As for Sanga, you wonder what he could have actually achieved had he got his fair share of opportunities in Australia. His numbers in that country are stunning, but yet, the opportunities that he was given were few and rare.

Would you believe that one of the all-time greats of the sport played just five Test matches in Australia? Mind you this was someone who ended up with 134 Test matches. And for record’s sake, Sanga never played a Test match at SCG – Sydney Cricket Ground, one of the iconic cricket venues in the world. He is not alone. Some of our finest players like Arjuna, Aravinda and Murali never played a game in Sydney. The opportunities Australia gave them were scarce. Often, they were made to play at cricketing centers of little significance.

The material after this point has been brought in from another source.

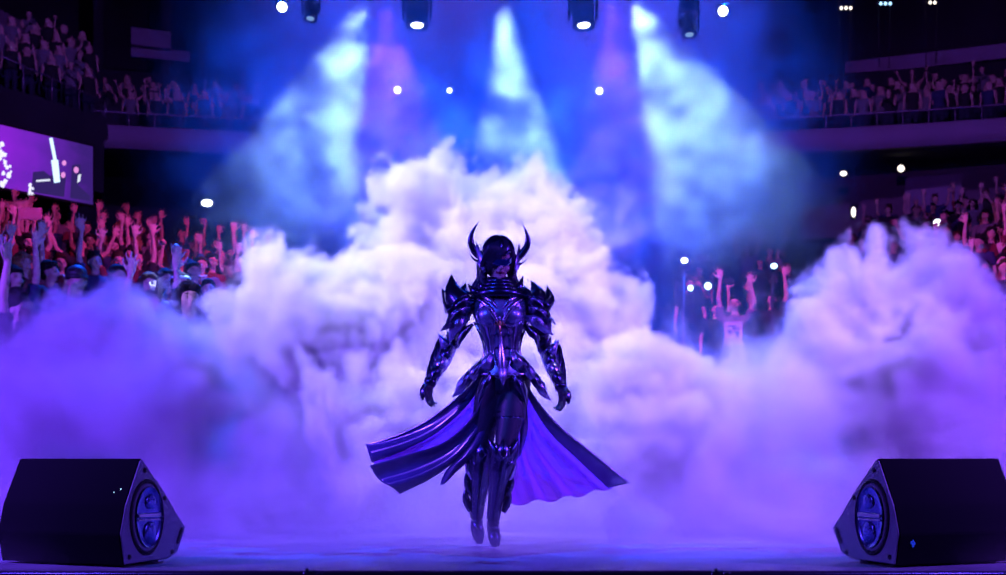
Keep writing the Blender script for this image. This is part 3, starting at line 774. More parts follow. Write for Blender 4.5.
for s, pts, w_ in ((-1, [(480, 258), (475.5, 253), (471, 243), (472, 233), (478.5, 222)], (.014, .021, .020, .012, .001)), (1, [(514, 261), (520, 256), (527, 246), (527.5, 236), (523, 225)], (.014, .022, .020, .012, .001))):
    b = MB(); pp = [H(x, y, -.01-.03*i/4) for i, (x, y) in enumerate(pts)]
    b.tube(pp, [(w*.95, w*.7) for w in w_], 10, k=5, ref=(0, 1, 0))
    for i in range(3):
        q = pp[0].lerp(pp[1], .2+.4*i); b.tube([q-V((0, 0, .002)), q+V((0, 0, .006))], [.024-.002*i, .021-.002*i], 10)
    b.obj('horn', A_dark, helm)
    b = MB()
    if s < 0: q = [(479, 262), (473.5, 259), (470, 254)]
    else: q = [(515, 264), (521, 264), (527, 259)]
    b.tube([H(*a, -.02) for a in q], [.008, .006, .001], 8); b.obj('small_prong', A_dark, helm)
    b = MB(); sx3 = s
    b.leaf([hh(s*.085, -.04, -.06), hh(s*.10, -.02, .0), hh(s*.115, .02, .05), hh(s*.125, .05, .10)], [.012, .03, .025, .002], RH @ V((s, -.3, 0)), .008, .3)
    b.leaf([hh(s*.09, -.05, -.05), hh(s*.108, -.03, -.02), hh(s*.13, .0, 0.0)], [.008, .018, .002], RH @ V((s, -.5, 0)), .008, .3)
    b.obj('cheek_guard', A_mid, helm)
b = MB(); b.sheet(lambda u, v: hh((.078)*math.sin(-1.15+2.3*u), -.004-.102*math.cos(-1.15+2.3*u), .032-(.034+.008*abs(math.sin(3*u)))*v+.006*math.cos(6*u)), 20, 4, .004); b.obj('visor', A_visor, helm)
# gorget / collar plates
b = MB()
for k in range(4):
    r_ = .074+.020*k; z_ = H(0, 277+k*5.2).z
    b.sheet(lambda u, v, r_=r_, z_=z_, k=k: V((H(499, 0).x+r_*1.12*math.sin(-2.4+4.8*u), -.005-r_*math.cos(-2.4+4.8*u)-.008*v*0, z_-.05*v+.008*math.cos(4.8*u-2.4)*(k-1.5))), 28, 2, .006)
b.obj('gorget', A_dark, hero)
gorget = bpy.data.objects['gorget']
for px0, py0, px1, py1, w_ in ((486, 292, 478, 279, .018), (481, 296, 468, 284, .022), (511, 292, 517, 280, .016), (516, 295, 523, 276, .02), (489, 300, 473, 292, .026), (512, 300, 525, 290, .026)):
    a = H(px0, py0, -.06); c = H(px1, py1, -.02); m_ = a.lerp(c, .5)+V((0, -.03, -.01))
    b = MB(); b.leaf([a, m_, c], [w_*.6, w_, .002], (0, -1, .2), .007, .35); b.obj('collar_spike', A_dark, gorget)
# breastplate
b = MB()
def torso(u, zpx, hw, dp, cx): a = -math.pi*.5+math.pi*2*u; return None
SEC = [(298, 22, .085), (305, 27, .11), (315, 26.5, .125), (323, 24, .118), (333, 19, .104), (345, 15.5, .092), (355, 15, .09), (365, 19, .104), (375, 26, .12)]
def body_shell(a, v, o=0.0):
    """a: angle (0 = front), v: 0..1 down the torso"""
    f = v*(len(SEC)-1); i = min(int(f), len(SEC)-2); t_ = f-i; t_ = t_*t_*(3-2*t_)
    py = SEC[i][0]+(SEC[i+1][0]-SEC[i][0])*(f-i); hw = (SEC[i][1]*(1-t_)+SEC[i+1][1]*t_)/171.4+.006+o; dp = SEC[i][2]*(1-t_)+SEC[i+1][2]*t_+.008+o
    cx = H(500+3*v, py); return V((cx.x+hw*math.sin(a), -dp*math.cos(a), cx.z))
b.sheet(lambda u, v: body_shell(-math.pi+2*math.pi*u, .04+v*.36), 40, 12, .006)
for s in (-1, 1): b.ell(H(500+s*11.5, 316, -.088), (.069, .062, .064), seg=20, rings=14)
bp = b.obj('breastplate', A_mid, hero)
for s in (-1, 1):
    b = MB()
    c0 = H(500+s*11.5, 316, -.088)
    pts = []
    for i in range(15):
        a = math.radians(150+180*i/14) if True else 0
        pts.append(c0+V((.068*math.cos(a), -.028-.02*math.sin(math.pi*i/14), .063*math.sin(a)))) 
    b.tube(pts, .0055, 6, k=2)
    b.leaf([H(500+s*2, 322, -.15), H(500+s*12, 306, -.15), H(500+s*23, 299, -.10)], [.008, .016, .004], (0, -1, .3), .006, .3)
    b.leaf([H(500+s*3, 308, -.13), H(500+s*10, 300, -.125), H(500+s*20, 296, -.08)], [.006, .015, .004], (0, -1, .3), .006, .3)
    b.obj('cup_trim', A_lite if s > 0 else A_lite, bp)
b = MB(); c0 = H(500, 325, -.152)
b.ell(c0, (.011, .006, .014)); 
for a in range(5):
    an = math.radians(90+ (a-2)*42); b.leaf([c0, c0+V((.018*math.cos(an), -.002, .018*math.sin(an))), c0+V((.036*math.cos(an), .004, .036*math.sin(an)))], [.003, .005, .001], (0, -1, 0), .004, .4)
b.leaf([c0, c0+V((0, -.002, -.03)), c0+V((0, .006, -.06))], [.006, .006, .001], (0, -1, 0), .004, .4)
b.obj('emblem', A_gold, bp)
# corset with raised ribs and a pointed front
b = MB(); b.sheet(lambda u, v: body_shell(-math.pi+2*math.pi*u, .36+v*.62+.0*u, .004)+V((0, 0, -.05*max(0, 1-abs((u-.5)*9))*v)), 48, 16, .006)
cors = b.obj('corset', A_mid, hero)
b = MB()
for a0, a1 in ((-.12, -.5), (.12, .5), (-.55, -.62), (.55, .62), (-1.0, -.85), (1.0, .85), (-1.5, -1.3), (1.5, 1.3)):
    b.leaf([body_shell(a0+(a1-a0)*math.sin(3.14*i/5), .36+.62*i/5, .012) for i in range(6)], [.003, .009, .008, .007, .009, .003], (math.sin(a0), -math.cos(a0), 0), .006, .5, k=3)
b.leaf([H(500.5, 330, -.135), H(501, 345, -.125), H(502, 362, -.13), H(502.6, 385, -.14)], [.006, .014, .026, .002], (0, -1, 0), .008, .4)
b.obj('corset_ribs', A_lite, cors)
b = MB()
for a0 in (-.3, .3):
    for v0 in (.45, .58, .72, .86):
        b.leaf([body_shell(a0*.25, v0, .014), body_shell(a0*.8, v0-.05, .014), body_shell(a0*1.6, v0-.03, .012)], [.003, .010, .002], (0, -1, 0), .006, .4)
b.obj('corset_filigree', A_dark, cors)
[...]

It was the Sri Lankans who played the inaugural Test match, in Hobart, in 1989, and 30 years later they will be playing the maiden Test match in Canberra in a fortnight’s time. Did you also know that Sri Lankans have played Test cricket at centers like Cairns and Darwin, which know little cricket. Sanga has played at both these venues but not at any of the iconic Australian venues like Sydney, Perth or Adelaide. Yet, he finished with an average of 60 in Australia, greater than Sachin, Lara, greater than Dravid and Kallis, all modern day greats.